The Rockies are bringing former manager Clint Hurdle back to the organization as a special assistant to general manager Bill Schmidt, as Tracy Ringolsby first reported at Inside The Seams. He’ll start his new role Jan. 1, per Ringolsby. MLB.com’s Thomas Harding adds that Hurdle will focus, in particular, on player development.
As is so often the case with Rockies, their latest front-office hire is a key figure who is well known by owner Dick Monfort. Hurdle managed the Rockies from 2002-09, during which time Colorado appeared in its lone World Series (2007). Prior to that, he’d served as the team’s Major League hitting coach and a minor league hitting instructor.
Hurdle’s Rockies couldn’t recapture that 2007 form in 2008, finishing the season with a 74-88 record as they tried to weather injuries to both Todd Helton and Troy Tulowitzki. After an 18-28 start to the ’09 season, Hurdle was dismissed as the team’s skipper and offered a new role elsewhere in the organization. Ultimately, however, the two sides parted ways. Just two seasons later, Hurdle was managing the Pirates, where he’d serve as skipper from 2011-19 — an even lengthier run than the one he enjoyed in Colorado.

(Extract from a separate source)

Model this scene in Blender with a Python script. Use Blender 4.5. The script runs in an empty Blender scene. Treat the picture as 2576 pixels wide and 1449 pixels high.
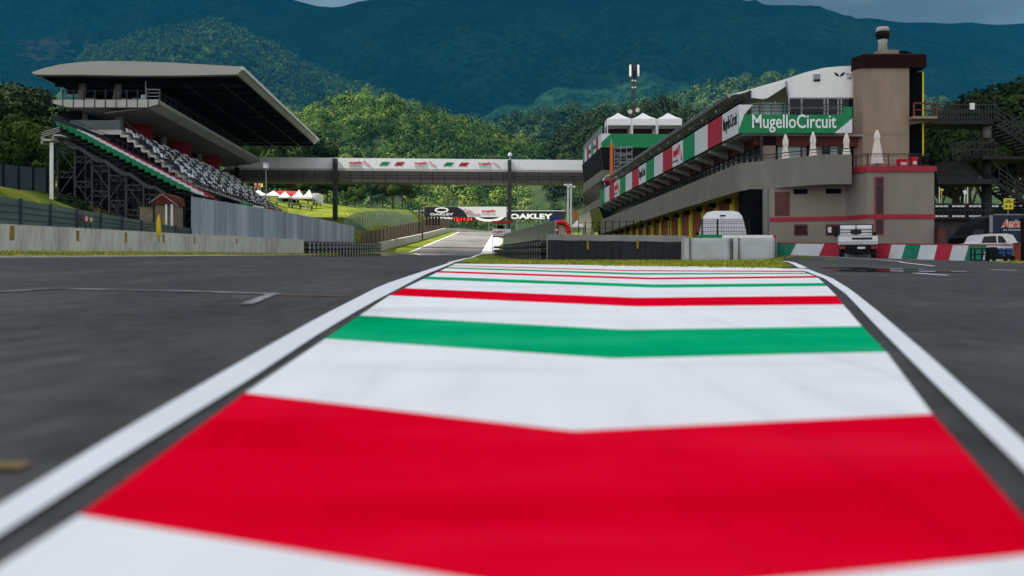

The Athletic’s Nick Groke chatted with Hurdle back in June, gauging the former skipper’s interest to returning to a Rockies organization that was now in transition. Hurdle wouldn’t directly confirm interest from the team or a willingness to return, though he alluded to both in calling Denver a “special place” and noting that there were “only a couple places that I would leave my family and my home to embark on something new.”
Ringolsby notes that Hurdle’s new role will still allow the now-64-year-old former skipper to spend time with his family in addition to his role with the team. He’ll still bring an experienced voice — it’s been more than 45 years since the Royals drafted Hurdle with the No. 9 overall pick in 1975 — to a Rockies front office that has seen a good bit of turnover in recent months.
Jeff Bridich was ousted as general manager early in the season, and assistant GMs Zach Wilson and Jon Weil left the organization not long after. Schmidt, the longtime scouting director in Colorado, was elevated to interim GM and then formally named GM on the penultimate day of the regular season — before the Rockies even had the opportunity to talk with candidates from other organizations.